There has been intermittently a tendency to find priestly significance in our Lady; and I would be sorry if this had to be airbrushed completely out of existence just because the heretics have decided that women should be ordained to public priestly ministries. In fact, it seems to me that this is a subject which can help to bring out the inherent differences between men and women and throw light on why the latter are as incapaces of Ministerial Priesthood as the former are of Motherhood.
Mary brought Jesus in offering out of the the closed circle of the family; out of her womb; offered him from the inner recesses of her body where his Incarnate Being had been crafted and nurtured. Woman is the matrix and shrine of Life; whose whole structure is devised for that purpose. In more than one sense, sexual generation is as external to the male as it is profoundly internalised within the female. It is from within herself and from the family of which she is the heart and hearth that Mary brings her Son as her sacrifice to the threshold of the Temple. But it is after this point that, in the public forum of the people and of their cultus, the priesthood makes offering to YHWH.

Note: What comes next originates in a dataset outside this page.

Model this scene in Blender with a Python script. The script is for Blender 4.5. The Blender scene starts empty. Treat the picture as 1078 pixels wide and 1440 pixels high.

Mary is the Priest of the conception, birth, and nurture of her Son, which is itself an act of offering to God; she is the one who brings Him out of the hidden places to the gates of public life and there offers Him as the ripe fruit of her womb. Israel's priesthood, standing before the Altar of YHWH, is a male priesthood because male Man stands apart from the intimacies of family so as to act for the People before their God, just as Woman is the private and interior Mystery of Life and of its continuance.
I know how risible and contemptible - even how outrageous - the implications of such distinctions are for the Zeitgeist. I am comforted by the recollection that every human society before our own has been structured in accordance with this or some similar anthropology. It is not some narrow religious archaism that we are defending, but Humanity and the nature written upon us by its Designer.